Hazards > Pedagogy


Faculty teach about hazards for a variety of reasons, from eliciting behavior change to developing disaster preparedness. Hazards are also complex, integrative phenomena influenced by many factors and they can have far-reaching physical and social effects. There are opportunities and challenges in helping students learn about these important aspects of the Earth system.


Hazard events in the news provide an excellent "hook" to get students interested in geoscience topics. There is a window of opportunity after an event when the attention of students and the general public is attuned to learn as much as possible about what happened and why. Integrating current events into class activities or connecting the content you're covering to an emergent disaster can take advantage of that interest and also provide your students with example of how the geosciences are relevant to their lives.

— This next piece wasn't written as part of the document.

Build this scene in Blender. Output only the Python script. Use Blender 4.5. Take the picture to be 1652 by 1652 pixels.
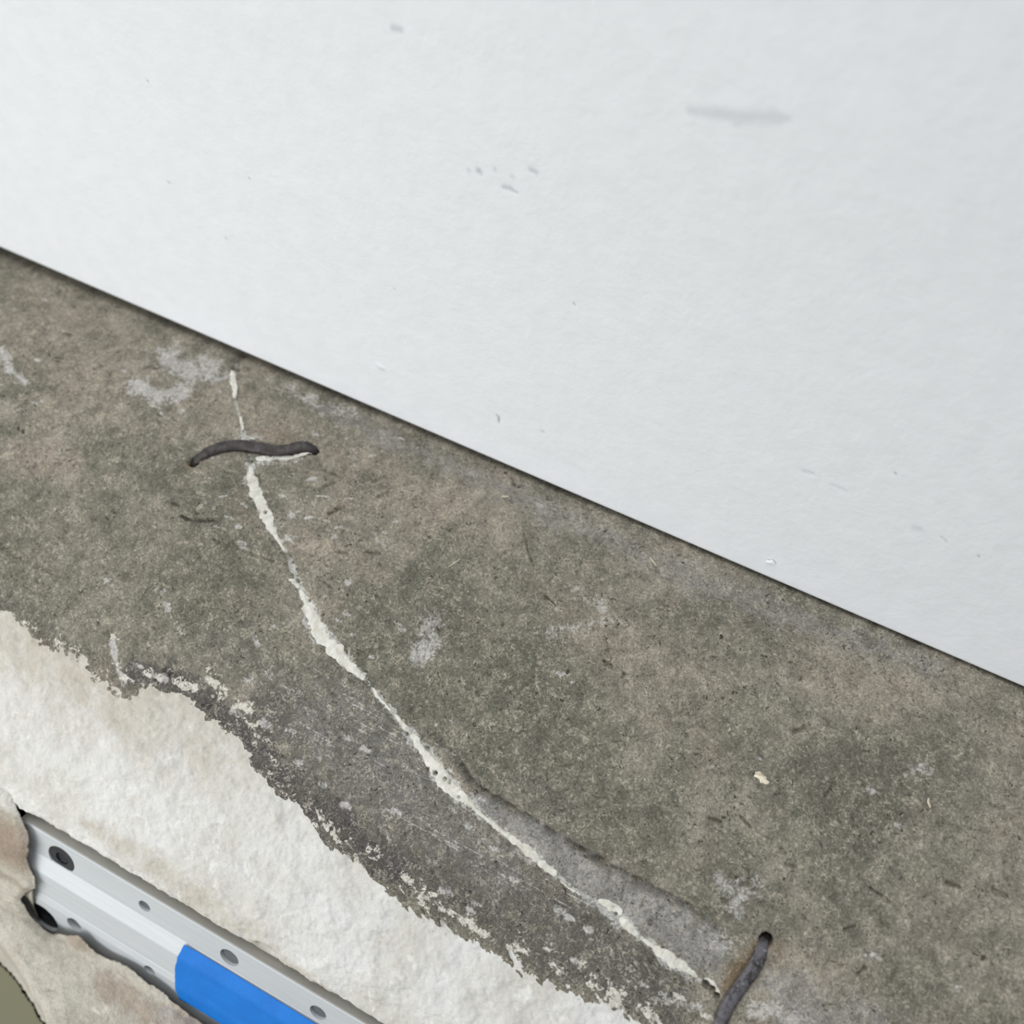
import bpy, bmesh, math, random
import numpy as np
from mathutils import Matrix, Vector

for o in list(bpy.data.objects):
    bpy.data.objects.remove(o, do_unlink=True)
scene = bpy.context.scene
COL = scene.collection
random.seed(7)
RNG = np.random.default_rng(11)

# ------------------------------------------------------------------ camera
FPX, IMG = 1652.0, 1652.0
VP = (-5385.0, -1915.0)                 # where the long edges of the ledge run to
PITCH, DIST = math.radians(46), 0.62
_X = np.array([826 - VP[0], -(826 - VP[1]), FPX]); _X /= np.linalg.norm(_X)
_up = np.array([0, 1.0, 0]); _e1 = _up - _X * (_up @ _X); _e1 /= np.linalg.norm(_e1)
_e2 = np.cross(_X, _e1)
_t = min(np.linspace(-1.5, 1.5, 60001),
         key=lambda t: abs(-(math.cos(t) * _e1[2] + math.sin(t) * _e2[2]) + math.sin(PITCH)))
_Z = math.cos(_t) * _e1 + math.sin(_t) * _e2
_Y = np.cross(_Z, _X)
ROT = np.array([_X, _Y, _Z])


def ray(px, py):
    d = ROT @ np.array([px - 826, -(py - 826), -FPX])
    return d / np.linalg.norm(d)


CAM = -DIST * ray(826, 755)
cam_data = bpy.data.cameras.new('camera')
cam = bpy.data.objects.new('camera', cam_data)
COL.objects.link(cam)
m = Matrix.Identity(4)
for i in range(3):
    for j in range(3):
        m[i][j] = ROT[i][j]
    m[i][3] = CAM[i]
cam.matrix_world = m
cam_data.sensor_width = 36.0
cam_data.lens = 36.0 * FPX / IMG
cam_data.clip_start = 0.01
cam_data.dof.use_dof = True
cam_data.dof.focus_distance = 0.555
cam_data.dof.aperture_fstop = 4.5
scene.camera = cam

# ------------------------------------------------------------------ light
world = bpy.data.worlds.new('soft_room_light')
scene.world = world
world.use_nodes = True
bg = world.node_tree.nodes['Background']
bg.inputs['Color'].default_value = (0.90, 0.96, 1.04, 1)
bg.inputs['Strength'].default_value = 0.50


def area(name, loc, target, size, power, color):
    l = bpy.data.lights.new(name, 'AREA')
    l.shape = 'RECTANGLE'; l.size = size[0]; l.size_y = size[1]
    l.energy = power; l.color = color
    o = bpy.data.objects.new(name, l); COL.objects.link(o)
    o.location = loc
    o.rotation_euler = (Vector(target) - Vector(loc)).to_track_quat('-Z', 'Y').to_euler()
    return o


area('window_light', (-0.55, -1.15, -0.02), (-0.06, -0.1, 0.0), (1.2, 0.5), 9.5, (1.0, 0.995, 0.98))
area('ceiling_light', (-0.5, -0.55, 2.2), (-0.1, -0.2, 0.0), (1.2, 1.2), 24, (1.0, 0.985, 0.96))

scene.view_settings.view_transform = 'Standard'
scene.view_settings.look = 'None'
scene.view_settings.exposure = -0.10
scene.view_settings.gamma = 1.0
scene.view_settings.use_curve_mapping = False


# ------------------------------------------------------------------ helpers
def lin(r, g, b):
    def c(v):
        v /= 255.0
        return v / 12.92 if v <= 0.04045 else ((v + 0.055) / 1.055) ** 2.4
    return (c(r), c(g), c(b), 1.0)


def tag(o, label=None, cat=None, group=None, kind=None):
    if label: o['label'] = label
    if cat: o['category'] = cat
    if group: o['group'] = group
    if kind: o['kind'] = kind
    return o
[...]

Since hazards result from the interaction of multiple processes or systems, teaching about them is naturally an integrative activity. They can be a useful tool in helping students draw connections between geoscience concepts and understand the potential feedbacks between interacting systems. They can also show how science can be of service to society by examining potential risks in particular areas and focusing on preventative steps to address those risks.

Land surface elevation in the area surrounding Wells G & H Superfund Site, Woburn, Massachusetts Details

Teaching about hazards can also be at least in part to a form of disaster preparedness education, especially in areas that see frequent events of one or more types of hazards. Access to accurate information about hazards they may personally face combined with a realistic understanding of the risk and some ways to prepare for them can do a great deal to help students avoid feeling helpless in the face of powerful disasters.


Teaching students about hazards is more than just helping them learn the processes. Students deal with hazards and disasters in emotional ways and based on preconceived ideas. So learning about them is more than simply a cognitive exercise. Understanding possible affective responses to learning about hazards can help you foster students' positive reactions and rather than generating resistance or "gloom and doom."

The effects of hazards also reach beyond the physical sciences and impact real people and communities. To fully understand any particular hazard, students need to be able to take into consideration how the physical event sends ripples out through the social fabric of the community that is affected. This helps students put what they learn about the science into a context they can relate to.